The developer also intends to redesign the north portion of park adjacent to the terminals to build a swimming pier and space for non-motorized water activities for the summer months, and a skating rink and warming stations in the winter months.

A memorandum of understanding (MOU) for the project was finalized and signed by the town and the developers in June 2023. Although the MOU in its entirety remains confidential, the town and the proponent agreed to release specific business terms that the parties deemed are of high interest and importance to the community.

Included in those details were that the MOU includes terms for selling 0.2 acres of the spit land to Streetcar for the proposed residential development. The remaining 19.8 acres, on what is known as the spit, would remain under the town's ownership.

However, the memo also proposes a life lease of about 0.8 acres of land to Streetcar to accommodate the overhaul of the silos to create the hotel and public amenities.

Additional details from a staff report at that time note the town's financial commitment to the project is about $15 million.

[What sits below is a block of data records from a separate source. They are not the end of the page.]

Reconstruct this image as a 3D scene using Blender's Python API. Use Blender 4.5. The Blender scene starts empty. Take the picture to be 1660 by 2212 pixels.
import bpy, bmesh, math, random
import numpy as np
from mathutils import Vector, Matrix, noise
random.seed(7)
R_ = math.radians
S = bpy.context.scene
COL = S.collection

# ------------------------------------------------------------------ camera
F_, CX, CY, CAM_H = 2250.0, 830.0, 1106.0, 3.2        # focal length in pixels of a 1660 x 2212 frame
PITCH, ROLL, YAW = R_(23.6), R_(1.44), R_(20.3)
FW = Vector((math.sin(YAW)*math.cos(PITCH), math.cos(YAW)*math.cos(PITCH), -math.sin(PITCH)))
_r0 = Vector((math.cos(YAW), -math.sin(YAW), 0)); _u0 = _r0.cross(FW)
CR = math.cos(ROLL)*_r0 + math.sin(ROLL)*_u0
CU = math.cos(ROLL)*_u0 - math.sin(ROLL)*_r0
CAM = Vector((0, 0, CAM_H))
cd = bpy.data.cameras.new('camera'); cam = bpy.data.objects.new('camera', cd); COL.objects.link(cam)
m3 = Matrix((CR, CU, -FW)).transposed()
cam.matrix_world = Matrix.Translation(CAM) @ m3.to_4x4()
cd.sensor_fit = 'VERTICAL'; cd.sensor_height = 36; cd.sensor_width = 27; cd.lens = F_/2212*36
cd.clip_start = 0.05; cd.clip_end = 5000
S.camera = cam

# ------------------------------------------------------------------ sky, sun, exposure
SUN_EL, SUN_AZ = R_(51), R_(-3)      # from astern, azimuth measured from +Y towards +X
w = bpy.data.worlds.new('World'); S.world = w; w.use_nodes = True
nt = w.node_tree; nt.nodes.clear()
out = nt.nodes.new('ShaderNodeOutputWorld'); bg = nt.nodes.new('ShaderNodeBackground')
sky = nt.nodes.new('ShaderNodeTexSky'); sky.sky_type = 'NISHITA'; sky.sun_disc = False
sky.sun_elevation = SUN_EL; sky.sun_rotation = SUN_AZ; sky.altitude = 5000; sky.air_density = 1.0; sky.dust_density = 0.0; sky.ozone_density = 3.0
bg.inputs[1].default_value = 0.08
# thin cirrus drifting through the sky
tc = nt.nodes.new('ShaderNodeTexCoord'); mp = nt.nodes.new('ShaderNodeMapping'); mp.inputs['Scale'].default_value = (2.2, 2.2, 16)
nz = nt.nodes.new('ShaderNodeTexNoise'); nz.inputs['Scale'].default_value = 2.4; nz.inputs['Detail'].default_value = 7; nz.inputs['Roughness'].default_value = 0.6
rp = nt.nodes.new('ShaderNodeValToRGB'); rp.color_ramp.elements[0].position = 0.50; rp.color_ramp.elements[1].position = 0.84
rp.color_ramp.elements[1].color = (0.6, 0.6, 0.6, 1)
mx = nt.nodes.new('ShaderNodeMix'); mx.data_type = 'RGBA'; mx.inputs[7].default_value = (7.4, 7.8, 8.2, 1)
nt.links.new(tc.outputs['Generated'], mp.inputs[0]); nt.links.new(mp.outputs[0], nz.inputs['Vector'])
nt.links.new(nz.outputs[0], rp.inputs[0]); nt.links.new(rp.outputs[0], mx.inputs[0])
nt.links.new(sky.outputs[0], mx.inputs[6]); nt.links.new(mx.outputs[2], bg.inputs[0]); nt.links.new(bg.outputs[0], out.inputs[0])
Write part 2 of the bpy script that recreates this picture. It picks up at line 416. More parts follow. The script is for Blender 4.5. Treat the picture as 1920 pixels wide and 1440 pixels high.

As it's early in the process, the budget could change. 

In an interview with Village Media this past December, Mallins said that throughout the negotiations with the town, the project “has stayed true to what we’ve presented to the public.”

During discussion on Monday, Coun. Christopher Baines asked for more details on the timeline, specifically at what point the town would sell non-public portion of the land to the developer.

“We have a due diligence period that will be underway. Once that’s complete, we’re moving into a planning process. We anticipate that will take a couple of years,” said executive director of customer and corporate services Amanda Pegg.

Project manager Adam Gallant, through the town's communications manager, Christa Carter, later clarified the sale of the land is tied to the planning process which is anticipated to take about two years. 

Staff also confirmed that the project overall would happen in a phased approach, and more details on timing would be nailed down through the planning process.

At the end of discussion, council voted unanimously in favour of the town signing the definitive documents. Coun. Brandon Houston was absent.